Colombia’s disarming compassion

The government’s peace agenda seeks to include rebel factions in the work of ending conflict through a caring response to communities torn by violence.

A woman drives near a house displaying graffiti from the National Liberation Army (ELN) and the Oliver Sineterra front of the Revolutionary Armed Forces of Colombia (FARC) in Tumaco, Colombia.

There were plenty of reasons to be skeptical last August when Gustavo Petro, a leftist economist and former member of a guerrilla movement, was sworn in as president of Colombia, pledging to achieve “total peace” after the country’s long history of violent domestic conflicts. Yet his maximal vision is now showing modest momentum.

On New Year’s Eve, the government announced a six-month cease-fire with five violent paramilitary groups. That agreement extends and broadens a unilateral truce by the largest such faction, the National Liberation Army (known by its Spanish acronym ELN), that started on Christmas Eve.

The suspension of conflict, which will be monitored by national and international observers, is evidence of an emerging consensus between the government and its primary armed foes that building a lasting peace starts with shared measures of compassion.

In a first round of talks last month, the government and ELN rebels agreed to coordinate “emergency care” in communities most afflicted by violence. The Petro administration has established nearly 200 “unified command posts” throughout the country, uniting local authorities and civil society organizations to address issues like land disputes and violence against women. Since Mr. Petro took office, the government and the ELN have released prisoners in reciprocal gestures of goodwill.

The goal is to “reverse the humanitarian tragedy in concrete terms,” said Otty Patiño, the government’s chief negotiator. His ELN counterpart, Pablo Beltrán, said, “The work we have is of reconciliation, of finding common points again, of building a nation of peace and equity.”

Cease-fires, of course, are no guarantee of peace. They can be broken or used as an opportunity to rearm. A previous Colombian government made ending hostilities the outcome rather than a precondition of its landmark 2016 peace accord that stopped five decades of conflict with the Revolutionary Armed Forces of Colombia, long the most potent guerrilla movement.

Mr. Petro’s peace efforts, however, have strong public support. An Invamer Poll in October found that more than two-thirds of Colombians support renewed talks with the ELN – which failed seven times under previous governments – and three-fourths back dialogue with rebel groups over military action. Mexico is set to host a second round of talks between the government and ELN later this month.
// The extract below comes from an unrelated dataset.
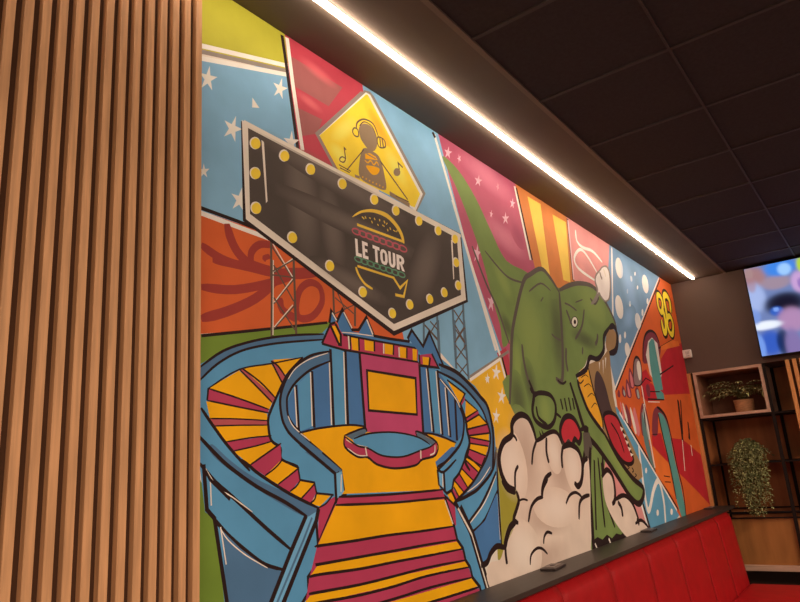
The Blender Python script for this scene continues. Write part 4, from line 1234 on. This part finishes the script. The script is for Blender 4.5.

Beyond the five groups included in the cease-fire, at least 20 more have signaled their interest in participating in the government’s peace agenda. The United Nations estimates that as many as 10,000 militants are still engaged in at least six armed conflicts. The ELN’s reach is particularly broad, with as many as 5,000 members active in more than 180 municipalities.

The Norwegian Refugee Council estimates that violence has disrupted the free movement and economic activity of 2.6 million Colombians this year alone. Some 100,000 people lived in forced confinement under militia control.

“Peacebuilding takes a lot of time,” former President Juan Manuel Santos, who brokered the 2016 peace accords, told the International Center for Transitional Justice in 2020. “The most difficult part is to reconcile, to heal the wounds. ... The stars that guide you are the rights of the victims.”

As a new year starts, Colombia is one of a few conflict-ridden countries taking concrete steps toward peace. By drawing armed rivals into the shared work of caring for local communities, Mr. Petro is showing that peace is more than the absence of war.